Set task =>
Write out, word for word, the first line of the data below and every line after it through the one containing "solo('foil_bag', 'crumpled pearly".

[START OF The data]

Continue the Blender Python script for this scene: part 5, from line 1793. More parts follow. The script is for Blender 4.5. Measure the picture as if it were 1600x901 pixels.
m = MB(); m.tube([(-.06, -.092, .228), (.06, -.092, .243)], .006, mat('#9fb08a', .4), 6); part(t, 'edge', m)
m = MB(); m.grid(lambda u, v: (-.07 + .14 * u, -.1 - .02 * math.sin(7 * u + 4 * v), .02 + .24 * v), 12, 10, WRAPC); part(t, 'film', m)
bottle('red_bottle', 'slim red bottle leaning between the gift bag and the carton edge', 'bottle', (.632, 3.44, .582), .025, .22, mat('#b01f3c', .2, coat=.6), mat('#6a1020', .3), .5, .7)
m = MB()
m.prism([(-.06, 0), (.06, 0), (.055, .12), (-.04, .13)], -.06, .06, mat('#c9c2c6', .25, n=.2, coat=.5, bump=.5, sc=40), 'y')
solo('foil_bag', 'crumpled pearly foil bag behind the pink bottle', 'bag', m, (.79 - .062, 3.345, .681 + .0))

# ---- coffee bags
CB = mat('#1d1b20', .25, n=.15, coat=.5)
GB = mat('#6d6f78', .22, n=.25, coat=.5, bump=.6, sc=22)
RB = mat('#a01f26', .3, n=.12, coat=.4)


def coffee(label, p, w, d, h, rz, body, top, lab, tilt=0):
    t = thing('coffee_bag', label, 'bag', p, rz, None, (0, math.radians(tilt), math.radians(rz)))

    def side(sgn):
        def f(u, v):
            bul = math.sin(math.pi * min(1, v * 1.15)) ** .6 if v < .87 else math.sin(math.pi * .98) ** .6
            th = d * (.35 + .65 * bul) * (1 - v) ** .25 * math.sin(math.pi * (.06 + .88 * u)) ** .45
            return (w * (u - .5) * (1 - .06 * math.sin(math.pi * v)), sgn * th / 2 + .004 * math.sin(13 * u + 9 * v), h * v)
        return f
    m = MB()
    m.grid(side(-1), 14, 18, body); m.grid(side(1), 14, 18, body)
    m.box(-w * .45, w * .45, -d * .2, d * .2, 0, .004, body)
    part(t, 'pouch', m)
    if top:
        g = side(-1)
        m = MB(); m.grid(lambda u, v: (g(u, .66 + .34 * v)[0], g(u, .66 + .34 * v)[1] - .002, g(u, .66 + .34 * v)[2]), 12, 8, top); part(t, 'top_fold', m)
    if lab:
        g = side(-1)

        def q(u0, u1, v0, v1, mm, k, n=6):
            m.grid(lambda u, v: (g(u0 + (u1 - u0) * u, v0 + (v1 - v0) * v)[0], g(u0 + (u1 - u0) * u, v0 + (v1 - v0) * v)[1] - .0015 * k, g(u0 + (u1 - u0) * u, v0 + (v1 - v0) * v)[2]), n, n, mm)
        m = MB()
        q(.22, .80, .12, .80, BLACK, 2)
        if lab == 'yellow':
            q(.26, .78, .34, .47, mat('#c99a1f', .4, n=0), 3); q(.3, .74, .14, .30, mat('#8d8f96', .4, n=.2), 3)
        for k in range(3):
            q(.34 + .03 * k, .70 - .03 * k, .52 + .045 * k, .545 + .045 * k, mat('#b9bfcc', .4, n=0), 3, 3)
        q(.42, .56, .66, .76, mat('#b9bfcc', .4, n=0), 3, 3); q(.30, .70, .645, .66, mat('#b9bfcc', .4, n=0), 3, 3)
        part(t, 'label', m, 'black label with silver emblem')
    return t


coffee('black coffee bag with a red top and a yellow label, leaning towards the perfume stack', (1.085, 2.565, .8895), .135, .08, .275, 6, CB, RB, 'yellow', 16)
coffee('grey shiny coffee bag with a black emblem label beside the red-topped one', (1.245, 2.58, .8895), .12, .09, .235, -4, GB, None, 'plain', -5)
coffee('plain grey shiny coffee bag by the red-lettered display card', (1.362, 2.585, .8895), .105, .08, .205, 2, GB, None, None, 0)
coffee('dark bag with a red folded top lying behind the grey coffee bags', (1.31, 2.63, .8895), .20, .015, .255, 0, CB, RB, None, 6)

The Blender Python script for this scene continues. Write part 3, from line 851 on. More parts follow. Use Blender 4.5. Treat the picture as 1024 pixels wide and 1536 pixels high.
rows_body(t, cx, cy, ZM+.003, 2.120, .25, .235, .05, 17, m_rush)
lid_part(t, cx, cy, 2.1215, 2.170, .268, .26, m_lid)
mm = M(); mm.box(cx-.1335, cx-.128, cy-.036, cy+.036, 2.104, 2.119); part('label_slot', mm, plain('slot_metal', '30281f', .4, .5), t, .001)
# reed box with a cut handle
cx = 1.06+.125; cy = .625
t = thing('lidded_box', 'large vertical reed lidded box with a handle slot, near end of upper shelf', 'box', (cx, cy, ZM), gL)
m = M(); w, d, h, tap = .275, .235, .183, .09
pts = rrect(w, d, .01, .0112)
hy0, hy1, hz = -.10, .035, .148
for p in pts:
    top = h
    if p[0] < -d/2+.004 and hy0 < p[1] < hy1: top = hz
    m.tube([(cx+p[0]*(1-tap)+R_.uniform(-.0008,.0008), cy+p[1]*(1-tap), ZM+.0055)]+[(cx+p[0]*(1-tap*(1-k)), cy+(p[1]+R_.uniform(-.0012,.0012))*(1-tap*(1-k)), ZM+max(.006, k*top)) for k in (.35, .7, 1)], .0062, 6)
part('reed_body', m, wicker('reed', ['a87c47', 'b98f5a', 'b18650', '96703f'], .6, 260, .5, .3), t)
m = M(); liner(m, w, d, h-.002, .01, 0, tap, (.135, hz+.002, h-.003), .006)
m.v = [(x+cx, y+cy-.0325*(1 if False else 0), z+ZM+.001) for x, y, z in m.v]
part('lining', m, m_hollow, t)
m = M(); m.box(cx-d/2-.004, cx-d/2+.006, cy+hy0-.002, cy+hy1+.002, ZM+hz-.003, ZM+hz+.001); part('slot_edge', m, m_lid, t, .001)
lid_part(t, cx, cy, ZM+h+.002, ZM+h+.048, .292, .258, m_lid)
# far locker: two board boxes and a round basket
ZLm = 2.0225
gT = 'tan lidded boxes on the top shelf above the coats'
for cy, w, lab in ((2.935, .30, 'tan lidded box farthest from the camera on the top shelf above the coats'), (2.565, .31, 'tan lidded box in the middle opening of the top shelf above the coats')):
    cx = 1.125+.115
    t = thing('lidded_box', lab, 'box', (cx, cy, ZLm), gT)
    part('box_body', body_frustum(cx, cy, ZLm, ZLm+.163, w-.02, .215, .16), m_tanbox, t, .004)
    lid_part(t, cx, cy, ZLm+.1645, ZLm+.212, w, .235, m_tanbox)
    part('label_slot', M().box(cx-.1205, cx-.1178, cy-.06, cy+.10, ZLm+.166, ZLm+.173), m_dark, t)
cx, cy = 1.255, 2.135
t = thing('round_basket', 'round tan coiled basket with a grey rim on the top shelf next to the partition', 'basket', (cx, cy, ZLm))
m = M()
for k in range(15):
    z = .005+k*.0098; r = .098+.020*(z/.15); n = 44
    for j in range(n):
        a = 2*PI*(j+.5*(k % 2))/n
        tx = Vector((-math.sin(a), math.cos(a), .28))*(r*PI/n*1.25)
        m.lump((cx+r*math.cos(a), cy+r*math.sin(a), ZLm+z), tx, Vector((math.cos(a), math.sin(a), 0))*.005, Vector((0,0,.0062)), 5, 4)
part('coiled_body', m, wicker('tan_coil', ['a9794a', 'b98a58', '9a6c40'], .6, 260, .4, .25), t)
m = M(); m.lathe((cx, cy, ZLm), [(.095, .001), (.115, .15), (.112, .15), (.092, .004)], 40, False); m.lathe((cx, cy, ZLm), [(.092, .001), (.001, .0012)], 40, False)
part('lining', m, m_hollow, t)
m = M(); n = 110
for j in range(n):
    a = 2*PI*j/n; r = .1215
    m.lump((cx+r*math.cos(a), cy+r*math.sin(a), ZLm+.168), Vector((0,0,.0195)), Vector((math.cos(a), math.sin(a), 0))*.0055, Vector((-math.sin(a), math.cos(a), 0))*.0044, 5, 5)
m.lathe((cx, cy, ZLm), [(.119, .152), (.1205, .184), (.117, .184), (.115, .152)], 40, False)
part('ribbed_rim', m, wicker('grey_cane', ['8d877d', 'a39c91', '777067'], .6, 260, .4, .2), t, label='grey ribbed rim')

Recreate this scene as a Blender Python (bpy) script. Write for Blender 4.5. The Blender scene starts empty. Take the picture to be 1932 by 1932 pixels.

[END OF The data]

The answer =>
Continue the Blender Python script for this scene: part 5, from line 1793. More parts follow. The script is for Blender 4.5. Measure the picture as if it were 1600x901 pixels.
m = MB(); m.tube([(-.06, -.092, .228), (.06, -.092, .243)], .006, mat('#9fb08a', .4), 6); part(t, 'edge', m)
m = MB(); m.grid(lambda u, v: (-.07 + .14 * u, -.1 - .02 * math.sin(7 * u + 4 * v), .02 + .24 * v), 12, 10, WRAPC); part(t, 'film', m)
bottle('red_bottle', 'slim red bottle leaning between the gift bag and the carton edge', 'bottle', (.632, 3.44, .582), .025, .22, mat('#b01f3c', .2, coat=.6), mat('#6a1020', .3), .5, .7)
m = MB()
m.prism([(-.06, 0), (.06, 0), (.055, .12), (-.04, .13)], -.06, .06, mat('#c9c2c6', .25, n=.2, coat=.5, bump=.5, sc=40), 'y')
solo('foil_bag', 'crumpled pearly foil bag behind the pink bottle', 'bag', m, (.79 - .062, 3.345, .681 + .0))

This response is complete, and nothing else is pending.